Over the years I have observed persons who just have difficulty using binoculars. They can't get them to focus, find them awkward to use, etc.
Of course many binoculars out in BF land are slightly out of collimation, ergonomically so so, or just plain optically inferior. These folks often give up on binoculars without really understanding why they have done so.
They may like me have eyes that are unequal in acuity and uncorrectable with prescription eye glasses. For years I naively assumed that once I had glasses, my acuity and astigmatism problems would be solved. But a closer examination has shown otherwise.
It is perhaps equally naive to assume that the optics in both right and left barrels are identical, especially in high end optics. I think we all have seen otherwise. A story comes to mind. I had a professor friend who had a middlin pair of binoculars which he took apart to clean. They were badly out of collimation when he reassembled them, and I told him so. But he found them OK. Why? Because he was blind in one eye. A monocular would have served him well.
At the rifle range one day punching holes in targets, I discovered my eyes were not well matched. I habitually use my right eye with a spotting scope. Nothing is harder than finding small caliber holes in a black target at long range. I couldn't find the holes but a fellow shooter looking through my spotting scope could. He suggested I try my left eye. And yes, I could barely see the holes. Two things were learned that day. One, my eyes are not as good as I thought they were, and two, my left eye is the better one.
Applying this to binoculars got me thinking. Perhaps for occasional use, a monocular would be just fine. But I had to demonstrate to myself first that I could focus my right eye as well as my left eye through my alpha binoculars.

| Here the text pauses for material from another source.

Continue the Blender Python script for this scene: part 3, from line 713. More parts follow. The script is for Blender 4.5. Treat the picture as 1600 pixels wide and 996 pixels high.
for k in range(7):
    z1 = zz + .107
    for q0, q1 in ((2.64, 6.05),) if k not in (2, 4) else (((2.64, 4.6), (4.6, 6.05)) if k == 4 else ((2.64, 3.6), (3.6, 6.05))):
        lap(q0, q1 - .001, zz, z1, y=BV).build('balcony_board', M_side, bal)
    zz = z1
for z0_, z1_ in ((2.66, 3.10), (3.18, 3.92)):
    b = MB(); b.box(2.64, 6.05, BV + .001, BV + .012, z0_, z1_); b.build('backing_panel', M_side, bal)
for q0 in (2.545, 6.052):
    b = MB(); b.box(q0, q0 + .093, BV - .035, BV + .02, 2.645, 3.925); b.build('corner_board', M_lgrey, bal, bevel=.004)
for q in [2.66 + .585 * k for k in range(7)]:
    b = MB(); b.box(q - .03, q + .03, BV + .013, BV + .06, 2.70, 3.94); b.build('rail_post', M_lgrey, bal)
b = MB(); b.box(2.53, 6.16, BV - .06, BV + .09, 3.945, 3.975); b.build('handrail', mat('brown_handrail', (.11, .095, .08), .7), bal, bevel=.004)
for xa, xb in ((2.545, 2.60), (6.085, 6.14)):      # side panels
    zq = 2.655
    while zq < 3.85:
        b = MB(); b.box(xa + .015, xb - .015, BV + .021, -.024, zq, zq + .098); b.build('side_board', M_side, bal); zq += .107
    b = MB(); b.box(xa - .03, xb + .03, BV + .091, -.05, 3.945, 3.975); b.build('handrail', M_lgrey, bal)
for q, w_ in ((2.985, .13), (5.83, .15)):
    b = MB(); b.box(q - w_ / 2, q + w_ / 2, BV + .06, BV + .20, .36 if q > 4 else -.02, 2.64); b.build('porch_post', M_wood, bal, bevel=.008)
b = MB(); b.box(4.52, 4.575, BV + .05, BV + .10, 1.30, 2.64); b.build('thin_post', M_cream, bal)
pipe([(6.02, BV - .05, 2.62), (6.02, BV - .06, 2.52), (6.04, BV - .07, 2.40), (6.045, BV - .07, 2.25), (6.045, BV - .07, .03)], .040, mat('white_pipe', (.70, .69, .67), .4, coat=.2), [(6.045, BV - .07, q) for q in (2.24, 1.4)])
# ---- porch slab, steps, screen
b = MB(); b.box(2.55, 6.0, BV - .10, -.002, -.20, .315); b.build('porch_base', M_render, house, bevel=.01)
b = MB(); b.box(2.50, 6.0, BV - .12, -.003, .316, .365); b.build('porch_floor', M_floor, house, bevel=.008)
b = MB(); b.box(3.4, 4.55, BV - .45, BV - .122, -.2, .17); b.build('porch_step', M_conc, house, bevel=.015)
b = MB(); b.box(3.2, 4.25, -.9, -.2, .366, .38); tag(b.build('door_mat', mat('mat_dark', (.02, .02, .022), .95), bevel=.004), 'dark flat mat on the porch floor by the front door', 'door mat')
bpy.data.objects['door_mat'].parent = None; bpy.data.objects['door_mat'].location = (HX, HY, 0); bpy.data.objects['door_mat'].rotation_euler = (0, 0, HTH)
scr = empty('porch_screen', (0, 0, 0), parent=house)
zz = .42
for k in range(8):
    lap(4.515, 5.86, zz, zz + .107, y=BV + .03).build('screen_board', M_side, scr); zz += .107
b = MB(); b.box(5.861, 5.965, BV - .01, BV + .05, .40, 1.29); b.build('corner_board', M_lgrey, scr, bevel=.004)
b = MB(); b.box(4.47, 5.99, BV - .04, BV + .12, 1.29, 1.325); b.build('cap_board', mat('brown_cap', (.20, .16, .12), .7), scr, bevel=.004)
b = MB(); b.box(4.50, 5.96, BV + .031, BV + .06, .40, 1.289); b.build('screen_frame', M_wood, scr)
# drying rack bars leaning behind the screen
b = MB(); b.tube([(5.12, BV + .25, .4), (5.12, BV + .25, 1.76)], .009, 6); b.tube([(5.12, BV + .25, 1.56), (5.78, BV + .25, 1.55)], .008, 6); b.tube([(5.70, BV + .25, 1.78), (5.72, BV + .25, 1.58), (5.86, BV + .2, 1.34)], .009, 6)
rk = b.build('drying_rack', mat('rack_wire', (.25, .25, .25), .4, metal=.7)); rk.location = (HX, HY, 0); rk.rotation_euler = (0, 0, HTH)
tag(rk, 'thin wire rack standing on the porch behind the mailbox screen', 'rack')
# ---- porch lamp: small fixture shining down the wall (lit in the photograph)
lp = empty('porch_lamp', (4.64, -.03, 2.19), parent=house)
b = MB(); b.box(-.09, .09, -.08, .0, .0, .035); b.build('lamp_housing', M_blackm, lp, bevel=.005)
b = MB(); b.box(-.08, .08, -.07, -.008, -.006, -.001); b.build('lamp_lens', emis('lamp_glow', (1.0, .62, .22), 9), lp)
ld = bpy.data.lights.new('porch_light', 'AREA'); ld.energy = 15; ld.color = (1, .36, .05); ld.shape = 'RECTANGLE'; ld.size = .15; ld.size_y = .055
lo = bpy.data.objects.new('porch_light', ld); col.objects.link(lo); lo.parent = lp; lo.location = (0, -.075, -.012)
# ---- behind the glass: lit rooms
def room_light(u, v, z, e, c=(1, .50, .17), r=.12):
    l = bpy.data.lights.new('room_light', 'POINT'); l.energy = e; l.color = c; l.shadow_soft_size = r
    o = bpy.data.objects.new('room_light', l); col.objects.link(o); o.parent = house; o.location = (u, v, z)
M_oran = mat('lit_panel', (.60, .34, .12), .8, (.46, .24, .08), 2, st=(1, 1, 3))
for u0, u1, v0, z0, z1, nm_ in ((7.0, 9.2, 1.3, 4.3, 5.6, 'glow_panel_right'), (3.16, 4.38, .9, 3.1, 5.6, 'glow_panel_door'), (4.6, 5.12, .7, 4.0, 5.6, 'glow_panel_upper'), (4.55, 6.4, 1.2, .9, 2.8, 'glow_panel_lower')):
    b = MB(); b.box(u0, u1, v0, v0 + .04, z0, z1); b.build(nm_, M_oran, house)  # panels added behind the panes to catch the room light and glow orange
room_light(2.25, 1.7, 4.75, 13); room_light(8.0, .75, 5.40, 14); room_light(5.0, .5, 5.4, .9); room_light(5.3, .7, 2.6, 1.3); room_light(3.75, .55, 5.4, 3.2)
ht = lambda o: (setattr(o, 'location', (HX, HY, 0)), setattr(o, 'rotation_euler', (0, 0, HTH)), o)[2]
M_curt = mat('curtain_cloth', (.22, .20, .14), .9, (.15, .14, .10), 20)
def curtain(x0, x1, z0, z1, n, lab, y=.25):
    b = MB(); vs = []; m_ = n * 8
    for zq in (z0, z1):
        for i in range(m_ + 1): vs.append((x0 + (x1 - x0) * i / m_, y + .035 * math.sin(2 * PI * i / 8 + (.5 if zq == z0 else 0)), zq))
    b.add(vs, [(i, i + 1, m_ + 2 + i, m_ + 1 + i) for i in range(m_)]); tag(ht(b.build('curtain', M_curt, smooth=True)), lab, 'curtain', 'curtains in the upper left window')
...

But I can't. So now I am using my monocular more and more and learning to steady it. It is handy, easy to carry in one pocket, and very satisfying. I'm not suggesting that the reader abandon his binoculars. For some out there in BF land a quality monocular may be a good choice as you grow older.
John
Thanks for that, John. Itīs one of the issues that Iīve thought about now that Iīm a card-carrying member of the Grey Population....over the years my parts will begin to wear out and the grim reality is that no amount of alpha technology will reverse the process. Canīt wait to start testing "alpha monoculars" when the time comes!
I wear glasses mostly for reading and driving at night, and have almost always had the the problem that when I use binoculars without the glasses, no one diopter setting ever works for me. The diopter is supposedly set for one setting and works near and far. I suspect my eyes are similar at far distance and more different at close.
The problem is lesss and less, the more I pay for the binos, and 8x is definitely easier than 10x.